Virtuellement présent, physiquement invisible
La question est : à qui s'adresse Carne y Arena ? A une poignée de happy few. L'installation est véritablement un morceau d'art contemporain, et si les séances du Festival de Cannes sont ouvertes au public, Carne y Arena ne l'est pas. Les places étaient rares : à Cannes, 100 personnes par jour pouvaient faire cette ultime expérience VIP de la VR -certains (pas nous) ont même eu la chance de papoter avec Iñárritu en chair et en os au sortir de la séance, venu vérifier le bon déroulement de son expérience. Une note d'intention dans le hangar nous explique que le réalisateur a voulu créer un "espace de narrations multiples", une "ethnographie semi-romancée". "La réalité virtuelle est tout ce que le cinéma ne peut pas être, et vice versa. Le cadre a disparu, et les limites imposées par la 2D n'a plus lieu d'être", écrit Alejandro. Voilà pourquoi on met des guillemets à "film" pour qualifier Carne y Arena. Iñárritu estime qu'il ne s'agit pas de cinéma -défini par lui comme essentiellement limité par le cadre- mais d'autre chose, de plus vaste et de plus enveloppant. Il veut pousser le visiteur à ressentir dans son esprit (et donc dans son corps) un fragment du drame des migrants, avec un engagement émotionnel et visuel hallucinant. Mais pour ressentir pleinement Carne y Arena, il faudra aller à la Fondation Prada à Milan, où l'installation sera déplacée après Cannes du 7 juin prochain au 15 janvier 2018. Et se démener pour dégotter une place. Histoire que le sous-titre de Carne y Arena ("Virtuellement présent, physiquement invisible") ne soit pas littéral.
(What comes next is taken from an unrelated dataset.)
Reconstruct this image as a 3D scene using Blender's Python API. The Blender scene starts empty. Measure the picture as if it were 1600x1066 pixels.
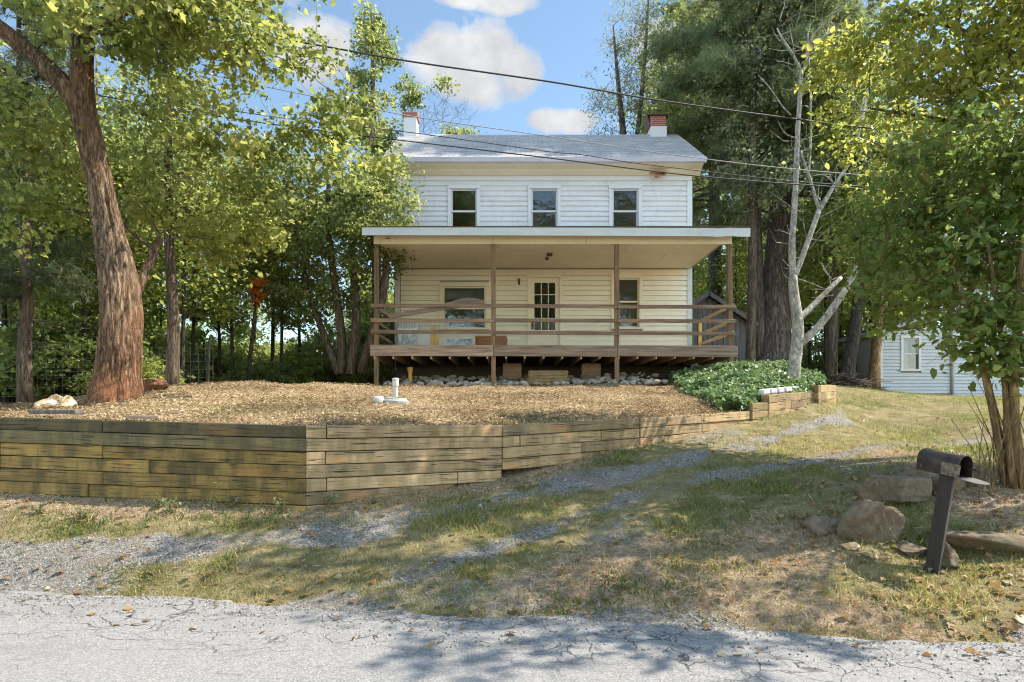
import bpy, bmesh, math, random
import numpy as np
from mathutils import Vector, Matrix, noise as mnoise

random.seed(7)
RNG = np.random.default_rng(11)
SC = bpy.context.scene
COL = SC.collection
PI = math.pi
SUN_DIR = (.64, .07, .766)               # towards the sun: from the right, a touch behind the house
F, HOR, EYE = 977.78, 645.0, 1.6          # photo: focal length in pixels, horizon row, eye height


def P(px, py, d):
    return Vector(((px - 800) / F * d, d, EYE + (HOR - py) / F * d))


# ------------------------------------------------------------------ node helpers
class G:
    def __init__(s, name, **kw):
        s.m = bpy.data.materials.new(name)
        s.m.use_nodes = True
        s.nt = s.m.node_tree
        s.b = s.nt.nodes['Principled BSDF']
        s.out = s.nt.nodes['Material Output']
        for k, v in kw.items():
            s.set(k.replace('_', ' '), v)

    def set(s, k, v):
        s.put(s.b.inputs[k], v)

    def put(s, sock, v):
        if isinstance(v, bpy.types.NodeSocket):
            s.nt.links.new(v, sock)
        else:
            if isinstance(v, tuple) and len(v) == 3 and sock.type == 'RGBA':
                v = (*v, 1)
            sock.default_value = v

    def n(s, t, ins=None, **props):
        nd = s.nt.nodes.new(t)
        for k, v in props.items():
            setattr(nd, k, v)
        for k, v in (ins or {}).items():
            s.put(nd.inputs[k], v)
        return nd

    def coord(s, scale=(1, 1, 1), kind='Object', rot=(0, 0, 0), loc=None):
        tc = s.n('ShaderNodeTexCoord')
        ins = {'Vector': tc.outputs[kind], 'Scale': scale, 'Rotation': rot}
        if loc is not None:
            ins['Location'] = loc
        return s.n('ShaderNodeMapping', ins).outputs[0]

    def noise(s, vec, scale, detail=4, rough=.55, dist=0.0):
        return s.n('ShaderNodeTexNoise', {'Vector': vec, 'Scale': scale, 'Detail': detail, 'Roughness': rough, 'Distortion': dist}).outputs[0]

    def voro(s, vec, scale, feature='F1', out='Distance', rnd=1.0):
        v = s.n('ShaderNodeTexVoronoi', {'Vector': vec, 'Scale': scale, 'Randomness': rnd}, feature=feature)
        return v.outputs[out]

    def ramp(s, fac, stops, interp='LINEAR'):
        r = s.n('ShaderNodeValToRGB', {'Fac': fac})
        cr = r.color_ramp
        cr.interpolation = interp
        while len(cr.elements) < len(stops):
            cr.elements.new(.5)
        for e, (p, c) in zip(cr.elements, stops):
            e.position = p
            e.color = (*c, 1) if not isinstance(c, (int, float)) else (c, c, c, 1)
        return r.outputs[0]

    def mix(s, fac, a, b, mode='MIX'):
        m = s.n('ShaderNodeMix', data_type='RGBA', blend_type=mode)
        s.put(m.inputs[0], fac); s.put(m.inputs[6], a); s.put(m.inputs[7], b)
        return m.outputs[2]

    def math(s, op, a, b=0.0, c=None, clamp=False):
        m = s.n('ShaderNodeMath', operation=op, use_clamp=clamp)
        s.put(m.inputs[0], a); s.put(m.inputs[1], b)
        if c is not None:
            s.put(m.inputs[2], c)
        return m.outputs[0]

    def attr(s, name):
        return s.n('ShaderNodeAttribute', attribute_name=name).outputs['Fac']

    def orand(s):
        return s.n('ShaderNodeObjectInfo').outputs['Random']

    def bump(s, h, strength=.4, dist=.02):
        s.set('Normal', s.n('ShaderNodeBump', {'Height': h, 'Strength': strength, 'Distance': dist}).outputs[0])


def leaf_mat(name, cols, trans=.4, rough=.5):
    g = G(name, Roughness=rough)
    r = g.attr('rnd')
    st = [(i / (len(cols) - 1), c) for i, c in enumerate(cols)]
    c = g.ramp(r, st)
    g.set('Base Color', c)
    g.set('Specular IOR Level', .35)
    hs = g.n('ShaderNodeHueSaturation', {'Color': c, 'Saturation': .98, 'Value': 1.9})
    t = g.n('ShaderNodeBsdfTranslucent', {'Color': hs.outputs[0]})
    mx = g.n('ShaderNodeMixShader', {0: min(.62, trans * 1.2), 1: g.b.outputs[0], 2: t.outputs[0]})
    g.nt.links.new(mx.outputs[0], g.out.inputs[0])
    return g.m


def timber_mat(name, stops, stain):
    """rough sawn retaining timber: long grain, checks, vertical run-off stains"""
    g = G(name, Roughness=.88)
    sh = g.n('ShaderNodeCombineXYZ', {0: g.math('MULTIPLY', g.orand(), 53.0), 1: g.math('MULTIPLY', g.orand(), 17.0), 2: g.math('MULTIPLY', g.orand(), 31.0)}).outputs[0]
    def v(sc):
        return g.n('ShaderNodeVectorMath', {0: g.coord(sc), 1: sh}, operation='ADD').outputs[0]
    grain = g.noise(v((1.2, 30, 42)), 1.0, 6, .65, 1.2)
    blot = g.noise(v((1.6, 3, 5)), 1.0, 5, .6)
    c = g.ramp(g.math('ADD', g.math('MULTIPLY', grain, .6), g.math('MULTIPLY', blot, .4)), stops)
    run = g.noise(v((4.5, 2, .9)), 1.0, 5, .65)
    c = g.mix(g.ramp(g.math('ADD', run, g.math('MULTIPLY', blot, .35)), [(.55, 0.0), (.78, .85)]), c, stain)
    warm = g.noise(v((1.1, 1, 2)), 1.0, 2)
    c = g.mix(g.ramp(warm, [(.62, 0.0), (.7, .45)]), c, tuple(min(1, x * f) for x, f in zip(stops[2][1], (1.2, .85, .6))))
    check = g.noise(v((2.2, 60, 70)), 1.0, 2, .5, .6)
    ck = g.ramp(check, [(.33, 1.0), (.39, 0.0)])
    c = g.mix(ck, c, (.025, .018, .01))
    c = g.n('ShaderNodeHueSaturation', {'Color': c, 'Value': g.math('ADD', g.math('MULTIPLY', g.orand(), .7), .62)}).outputs[0]
    g.set('Base Color', c)
    g.bump(g.math('SUBTRACT', g.math('ADD', grain, g.math('MULTIPLY', blot, .5)), g.math('MULTIPLY', ck, .8)), .7, .012)
    return g.m


def paint_mat(name, col, dirt=(.3, .24, .15), amount=.45, rough=.6, sc=1.0, peel=None):
    g = G(name, Roughness=rough)
    v = g.coord((1, 1, 1))
    n1 = g.noise(g.coord((.7 * sc, .7 * sc, 2.5 * sc)), 1.3, 6, .65)
    n2 = g.noise(g.coord((6 * sc, 6 * sc, 1.2 * sc)), 1.5, 5, .6)
    f = g.math('MULTIPLY', g.ramp(n1, [(.45, 0.0), (.8, 1.0)]), amount)
    c = g.mix(f, col, dirt)
    f2 = g.math('MULTIPLY', g.ramp(n2, [(.5, 0.0), (.85, 1.0)]), amount * .8)
    c = g.mix(f2, c, tuple(x * .55 for x in col))
    if peel:
        n3 = g.noise(g.coord((3, 3, 9)), 2.2, 8, .7)
        c = g.mix(g.ramp(n3, [(.66, 0.0), (.69, 1.0)]), c, peel)
    g.set('Base Color', c)
    g.bump(g.noise(v, 60, 4), .12, .01)
    return g.m


def wood_mat(name, stops, axis=0, grain=1.0, rough=.75, rndamt=.35, bump=.5, stain=None):
    g = G(name, Roughness=rough)
    sc = [9.0 * grain] * 3
    sc[axis] = .55 * grain
    v = g.coord(tuple(sc))
    off = g.n('ShaderNodeVectorMath', {0: v, 1: g.n('ShaderNodeCombineXYZ', {0: g.math('MULTIPLY', g.orand(), 37.0), 1: g.math('MULTIPLY', g.orand(), 91.0)}).outputs[0]}, operation='ADD').outputs[0]
    n1 = g.noise(off, 2.4, 7, .62, .6)
    c = g.ramp(n1, stops)
    sc2 = [1.5] * 3
    sc2[axis] = .8
    n2 = g.noise(g.n('ShaderNodeVectorMath', {0: g.coord(tuple(sc2)), 1: off}, operation='MULTIPLY_ADD').outputs[0] if False else g.coord(tuple(sc2), 'Object'), 1.7, 5, .6)
    if stain:
        c = g.mix(g.ramp(n2, [(.42, 0.0), (.66, .85)]), c, stain)
    val = g.math('ADD', g.math('MULTIPLY', g.orand(), rndamt), 1 - rndamt * .5)
    c = g.n('ShaderNodeHueSaturation', {'Color': c, 'Value': val}).outputs[0]
    g.set('Base Color', c)
    fine = [70.0] * 3
    fine[axis] = 2.0
    g.bump(g.math('ADD', n1, g.math('MULTIPLY', g.noise(g.coord(tuple(fine)), 1.0, 3), .5)), bump, .012)
    return g.m


def bark_mat(name, stops, sxy=9, sz=1.6, bump=.9, patch=None, dist=.04):
    g = G(name, Roughness=.9)
    g.set('Specular IOR Level', .15)
    def ridged(k, kz):
        n = g.noise(g.coord((sxy * k, sxy * k, sz * kz)), 1.0, 3, .55, .5)
        return g.math('MULTIPLY', g.math('ABSOLUTE', g.math('SUBTRACT', n, .5)), 2.6)
    r1, r2 = ridged(1.3, 1.0), ridged(3.1, 2.2)
    fine = g.noise(g.coord((sxy * 7, sxy * 7, sz * 9)), 1.0, 6, .7)
    h = g.math('ADD', g.math('MULTIPLY', r1, .55), g.math('ADD', g.math('MULTIPLY', r2, .3), g.math('MULTIPLY', fine, .45)))
    c = g.ramp(h, stops)
    if patch:
        pn = g.noise(g.coord((1, 1, .6)), patch[1], 6, .7)
        c = g.mix(g.ramp(pn, [(patch[2], 0.0), (patch[2] + .12, 1.0)]), c, g.mix(.5, c, patch[0]) if name == 'maple bark' else patch[0], 'MIX')
    if name == 'maple bark':
        zf = g.n('ShaderNodeSeparateXYZ', {0: g.n('ShaderNodeTexCoord').outputs['Object']}).outputs[2]
        low = g.ramp(g.math('ADD', g.math('MULTIPLY', zf, .3), g.math('MULTIPLY', g.noise(g.coord((2, 2, .8)), 1.0, 4), .7)), [(.45, .75), (.95, 0.0)])
        c = g.mix(low, c, g.mix(1.0, c, (1.0, .72, .56), 'MULTIPLY'))
    g.set('Base Color', c)
    g.bump(h, bump, dist)
    return g.m


# ------------------------------------------------------------------ mesh helpers
class MB:
    def __init__(s):
        s.v, s.f = [], []

    def add(s, vs, fs):
        k = len(s.v)
        s.v += [tuple(p) for p in vs]
        s.f += [tuple(i + k for i in f) for f in fs]
        return s

    def hexa(s, c):            # 8 corners: bottom 4 ccw, top 4 ccw
        return s.add(c, [(3, 2, 1, 0), (4, 5, 6, 7), (0, 1, 5, 4), (1, 2, 6, 5), (2, 3, 7, 6), (3, 0, 4, 7)])

    def box(s, x0, x1, y0, y1, z0, z1):
        return s.hexa([(x0, y0, z0), (x1, y0, z0), (x1, y1, z0), (x0, y1, z0), (x0, y0, z1), (x1, y0, z1), (x1, y1, z1), (x0, y1, z1)])

    def cbox(s, sx, sy, sz, M=None):
        c = [Vector((a * sx / 2, b * sy / 2, d * sz / 2)) for d in (-1, 1) for a, b in ((-1, -1), (1, -1), (1, 1), (-1, 1))]
        if M is not None:
            c = [M @ p for p in c]
        return s.hexa(c)

    def beam(s, p0, p1, w, h, up=(0, 0, 1)):
        p0, p1 = Vector(p0), Vector(p1)
        d = (p1 - p0).normalized()
        side = d.cross(Vector(up)).normalized()
        u = side.cross(d)
        c = []
        for q in (p0, p1):
            c.append([q + side * a * w / 2 + u * b * h / 2 for a, b in ((-1, -1), (1, -1), (1, 1), (-1, 1))])
        return s.add(c[0] + c[1], [(0, 1, 2, 3), (7, 6, 5, 4), (0, 4, 5, 1), (1, 5, 6, 2), (2, 6, 7, 3), (3, 7, 4, 0)])

    def prism(s, prof, x0, x1):          # profile of (y, z), extruded along x
        n = len(prof)
        vs = [(x0, y, z) for y, z in prof] + [(x1, y, z) for y, z in prof]
        fs = [tuple(range(n - 1, -1, -1)), tuple(range(n, 2 * n))]
        fs += [(i, (i + 1) % n, n + (i + 1) % n, n + i) for i in range(n)]
        return s.add(vs, fs)

    def tube(s, pts, rad, n=6, cap=True, disp=None):
        pts = [Vector(p) for p in pts]
        if not hasattr(rad, '__len__'):
            rad = [rad] * len(pts)
        k0 = len(s.v)
        ref = None
        for i, p in enumerate(pts):
            a = pts[max(i - 1, 0)]
            b = pts[min(i + 1, len(pts) - 1)]
            d = (b - a).normalized()
            if ref is None:
                ref = Vector((1, 0, 0)) if abs(d.x) < .8 else Vector((0, 1, 0))
            ref = (ref - d * ref.dot(d)).normalized()
            bi = d.cross(ref)
            for j in range(n):
                t = 2 * PI * j / n
                r = rad[i]
                if disp:
                    r *= disp(i, t, p)
                s.v.append(tuple(p + (ref * math.cos(t) + bi * math.sin(t)) * r))
        for i in range(len(pts) - 1):
            for j in range(n):
                a = k0 + i * n + j
                b = k0 + i * n + (j + 1) % n
                s.f.append((a, b, b + n, a + n))
        if cap:
            s.f.append(tuple(k0 + j for j in range(n - 1, -1, -1)))
            e = k0 + (len(pts) - 1) * n
            s.f.append(tuple(e + j for j in range(n)))
        return s

    def lathe(s, prof, n=24, M=None):
        k0 = len(s.v)
        for r, z in prof:
            for j in range(n):
                t = 2 * PI * j / n
                p = Vector((r * math.cos(t), r * math.sin(t), z))
                s.v.append(tuple(M @ p if M is not None else p))
        for i in range(len(prof) - 1):
            for j in range(n):
                a = k0 + i * n + j
                b = k0 + i * n + (j + 1) % n
                s.f.append((a, b, b + n, a + n))
        s.f.append(tuple(k0 + j for j in range(n - 1, -1, -1)))
        e = k0 + (len(prof) - 1) * n
        s.f.append(tuple(e + j for j in range(n)))
        return s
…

En fin de compte, Carne y Arena porte en lui surtout la marque de Lubezki, architecte aussi bien de The Revenant et Birdman que de Gravity et des Fils de l'homme, avec ses plans-séquences vertigineux qui cherchent à nous faire franchir une étape. Carne y Arena, qui est aussi un grand plan-séquence entier, cherche à nous faire passer un mur, ou une frontière.